Qui-binary has a two wire section, but that binary section encodes where the digit is odd or even. One wire means odd, the other means even, but they are labeled B0 and B1 in all the hardware documentation. They obey the exclusive OR property where they both cant be 0 and both cant be 1. The quinary section that has five wires uses these to represent 0, 2, 4, 6 and 8. One and only one of the quinary wires can be active at any time or we have a validity error. These are the Q# signals. One can only assume that, since the binary section is not the larger weight, as it is in the 650, but instead contributes the smallest weight of 1 or 0, they flipped the terminology to qui-binary.

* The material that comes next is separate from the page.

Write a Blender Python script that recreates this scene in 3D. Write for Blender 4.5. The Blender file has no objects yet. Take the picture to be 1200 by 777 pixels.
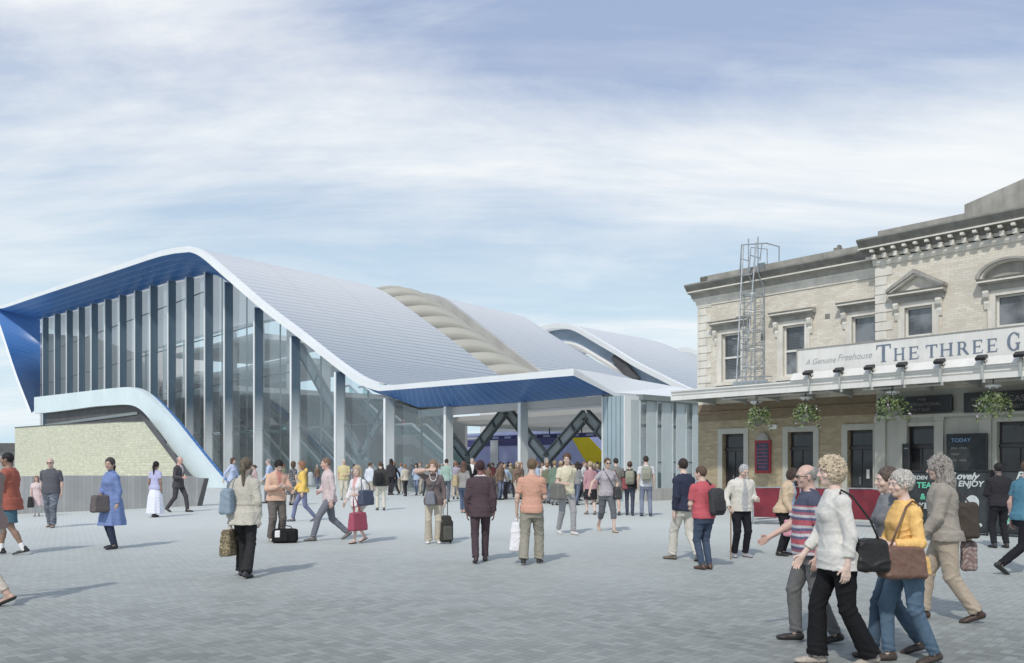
import bpy, math, random
import numpy as np
from mathutils import Vector, Matrix
random.seed(7)
rng = np.random.default_rng(11)
SC = bpy.context.scene
COL = SC.collection

# ------------------------------------------------------------------ camera
FPX, CXP, HOR, EYE = 1000.0, 600.0, 543.0, 1.70
cam_d = bpy.data.cameras.new('camera'); cam = bpy.data.objects.new('camera', cam_d); COL.objects.link(cam)
cam.location = (0, 0, EYE); cam.rotation_euler = (math.pi/2, 0, 0)
cam_d.sensor_width = 36.0; cam_d.lens = 36.0*FPX/1200.0
cam_d.shift_y = (HOR-388.5)/1200.0
cam_d.clip_end = 6000; cam_d.clip_start = 0.1
SC.camera = cam
SC.view_settings.view_transform = 'Standard'; SC.view_settings.look = 'None'; SC.view_settings.exposure = 0

# ------------------------------------------------------------------ frames
UX, UY = 0.6607, -0.7508      # along the facades (rightwards, towards the viewer)
DX, DY = 0.7508, 0.6607       # into the buildings
class Frame:
    def __init__(s, ox, oy, ux=UX, uy=UY, dx=DX, dy=DY):
        s.ox, s.oy, s.ux, s.uy, s.dx, s.dy = ox, oy, ux, uy, dx, dy
    def W(f, s, d, z):
        return (f.ox+f.ux*s+f.dx*d, f.oy+f.uy*s+f.dy*d, z)
    def L(f, x, y):
        x -= f.ox; y -= f.oy
        return (x*f.ux+y*f.uy, x*f.dx+y*f.dy)
    def s(f, px, d=0.0):
        k = (px-CXP)/FPX
        X, Y = f.ox+f.dx*d, f.oy+f.dy*d
        return (k*Y-X)/(f.ux-k*f.uy)
    def P(f, px, py, d=0.0):
        s = f.s(px, d); Y = f.oy+f.uy*s+f.dy*d
        return (s, d, (HOR-py)/FPX*Y+EYE)
ST = Frame(0.65, 43.6)
PB = Frame(7.2, 33.0)
WORLD = Frame(0, 0, 1, 0, 0, 1)

# ------------------------------------------------------------------ object helpers
def setp(o, label=None, cat=None, group=None, kind=None):
    if label: o['label'] = label
    if cat: o['category'] = cat
    if group: o['group'] = group
    if kind: o['kind'] = kind
    return o
def thing(name, loc, label, cat, group=None):
    o = bpy.data.objects.new(name, None); COL.objects.link(o)
    o.location = loc; o.empty_display_size = 0.2
    return setp(o, label, cat, group)
def origin_of(o):
    v = Vector((0, 0, 0))
    while o is not None:
        v += o.location; o = o.parent
    return v

class MB:
    """collects faces in world coordinates; build() makes one mesh object"""
    def __init__(s, fr=ST):
        s.fr = fr; s.v = []; s.f = []; s.uv = []; s.sm = []
    def face(s, pts, uv=None, smooth=False):
        i = len(s.v); s.v += [tuple(p) for p in pts]; s.f.append(tuple(range(i, i+len(pts))))
        s.uv.append(uv); s.sm.append(smooth)
    def lface(s, pts, uv=None):
        s.face([s.fr.W(*p) for p in pts], uv)
    def box(m, s0, s1, d0, d1, z0, z1, fr=None):
        fr = fr or m.fr
        if s0 > s1: s0, s1 = s1, s0
        if d0 > d1: d0, d1 = d1, d0
        c = [fr.W(a, b, c_) for c_ in (z0, z1) for b in (d0, d1) for a in (s0, s1)]
        for q in ((0, 1, 5, 4), (1, 3, 7, 5), (3, 2, 6, 7), (2, 0, 4, 6), (4, 5, 7, 6), (2, 3, 1, 0)):
            m.face([c[k] for k in q])
    def prism(m, prof, d0, d1):
        """prof: (s,z) polygon, counter-clockwise seen from the front"""
        n = len(prof)
        m.lface([(a, d0, b) for a, b in prof])
        m.lface([(a, d1, b) for a, b in reversed(prof)])
        for i in range(n):
            a, b = prof[i], prof[(i+1) % n]
            m.lface([(b[0], d0, b[1]), (a[0], d0, a[1]), (a[0], d1, a[1]), (b[0], d1, b[1])])
    def extr(m, prof, s0, s1):
        """prof: (d,z) polygon swept along s (cornices, mouldings)"""
        n = len(prof)
        m.lface([(s0, a, b) for a, b in prof]); m.lface([(s1, a, b) for a, b in reversed(prof)])
        for i in range(n):
            a, b = prof[i], prof[(i+1) % n]
            m.lface([(s0, a[0], a[1]), (s1, a[0], a[1]), (s1, b[0], b[1]), (s0, b[0], b[1])])
    def tube(m, pts, r, n=8, closed=False):
        pts = [Vector(p) for p in pts]
        rs = r if isinstance(r, (list, tuple)) else [r]*len(pts)
        rings = []
        up = Vector((0.13, 0.21, 1)).normalized()
        for i, p in enumerate(pts):
            a = pts[i-1] if i > 0 else (pts[-1] if closed else p)
            b = pts[i+1] if i < len(pts)-1 else (pts[0] if closed else p)
            t = (b-a).normalized()
            x = t.cross(up)
            if x.length < 0.1: x = t.cross(Vector((1, 0, 0)))
            x.normalize(); y = x.cross(t)
            rings.append([p+x*math.cos(6.2832*k/n)*rs[i]+y*math.sin(6.2832*k/n)*rs[i] for k in range(n)])
        R = range(len(rings) if closed else len(rings)-1)
        for i in R:
            A, B = rings[i], rings[(i+1) % len(rings)]
            for k in range(n):
                m.face([A[k], A[(k+1) % n], B[(k+1) % n], B[k]], smooth=True)
        if not closed:
            m.face(rings[0][::-1]); m.face(rings[-1])
    def bar(m, a, b, w, h, up=(0, 0, 1)):
        """rectangular bar between world points"""
        a, b = Vector(a), Vector(b); t = (b-a).normalized(); up = Vector(up)
        x = t.cross(up); x.normalize(); y = x.cross(t)
        q = [(-1, -1), (1, -1), (1, 1), (-1, 1)]
        A = [a+x*w/2*i+y*h/2*j for i, j in q]; B = [b+x*w/2*i+y*h/2*j for i, j in q]
        for k in range(4): m.face([A[k], A[(k+1) % 4], B[(k+1) % 4], B[k]])
        m.face(A[::-1]); m.face(B)
    def loft(m, A, B, n=1, flip=False, swap=False, uv0=0.0):
        """A,B world point lists (same length): smooth surface with uv in metres (u along A, v across)"""
        A = [Vector(p) for p in A]; B = [Vector(p) for p in B]
        u = [0.0]
        for i in range(1, len(A)): u.append(u[-1]+(A[i]-A[i-1]).length)
        W = (B[len(B)//2]-A[len(A)//2]).length
        for j in range(n):
            t0, t1 = j/n, (j+1)/n
            for i in range(len(A)-1):
                pts = [A[i].lerp(B[i], t0), A[i+1].lerp(B[i+1], t0), A[i+1].lerp(B[i+1], t1), A[i].lerp(B[i], t1)]
                uv = [(u[i]+uv0, t0*W), (u[i+1]+uv0, t0*W), (u[i+1]+uv0, t1*W), (u[i]+uv0, t1*W)]
                if swap: uv = [(b_, a_) for a_, b_ in uv]
                if flip: pts = pts[::-1]; uv = uv[::-1]
                m.face(pts, uv, True)
    def build(m, name, mat, parent=None, weld=False, loc=None, smooth=None):
        me = bpy.data.meshes.new(name)
        if parent is not None: o0 = origin_of(parent)
        elif loc is not None: o0 = Vector(loc)
        elif m.v:
            a = np.array(m.v); o0 = Vector(((a[:, 0].min()+a[:, 0].max())/2, (a[:, 1].min()+a[:, 1].max())/2, a[:, 2].min()))
        else: o0 = Vector((0, 0, 0))
        V = [(x-o0.x, y-o0.y, z-o0.z) for x, y, z in m.v]
        me.from_pydata(V, [], m.f)
        ul = me.uv_layers.new(name='UVMap')
        data = np.zeros((len(me.loops), 2), dtype=np.float32); li = 0
        for fi, f in enumerate(m.f):
            uv = m.uv[fi]
            if uv is None:
                P = [m.fr.L(m.v[k][0], m.v[k][1])+(m.v[k][2],) for k in f]
                a = np.array(P); nn = np.zeros(3)
                for k in range(len(a)):
                    p, q = a[k], a[(k+1) % len(a)]
                    nn += np.cross(p, q)
                nn = abs(nn)
                if nn[2] >= nn[0] and nn[2] >= nn[1]: uv = [(p[0], p[1]) for p in P]
                elif nn[1] >= nn[0]: uv = [(p[0], p[2]) for p in P]
                else: uv = [(p[1], p[2]) for p in P]
            for k in range(len(f)): data[li] = uv[k]; li += 1
        ul.data.foreach_set('uv', data.ravel())
        if any(m.sm) if smooth is None else smooth:
            sm = m.sm if smooth is None else [True]*len(m.f)
            me.polygons.foreach_set('use_smooth', sm)
            import bmesh
            bm = bmesh.new(); bm.from_mesh(me); bmesh.ops.remove_doubles(bm, verts=bm.verts, dist=0.0005); bm.to_mesh(me); bm.free()
            me.set_sharp_from_angle(angle=math.radians(35))
        if mat is not None: me.materials.append(mat)
        o = bpy.data.objects.new(name, me); COL.objects.link(o)
        if parent is not None: o.parent = parent
        else: o.location = o0
        return o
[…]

The programmer and the operator using the control panel of the 1401 sees only BCD coded digits. The arithmetic logic shows the resulting sum as a BCD digit. While executing, the machine does a translation from BCD to qui-binary for both of the input digits that are being added or subtracted. As appropriate to the arithmetic operation and the signs of the two fields, it may translate to the nines-complement qui-binary for one of the fields. The machine has two separate adders - one adds the binary section and one adds the quinary section, dealing appropriately with carries, borrows and overflows across those two units and with the digits that will be added after this pair of digits has been completed. The resultant qui-binary value is complemented back if needed then translated to BCD before it is sent to storage or made visible on the operator panel.

Perhaps they hid the use of qui-binary from the operator and programmer because of the recent industry experiences with 'excess three' on the Univac I, or more likely it was to provide simplicity for the potential customers who were almost universally familiar with electromechanical accounting systems and had no prior experience with computers. This also hides the details of complementing numbers when they are negative. All numbers are represented by their absolute value in decimal, with a sign associated with the low order digit that indicates if the number is positive or negative.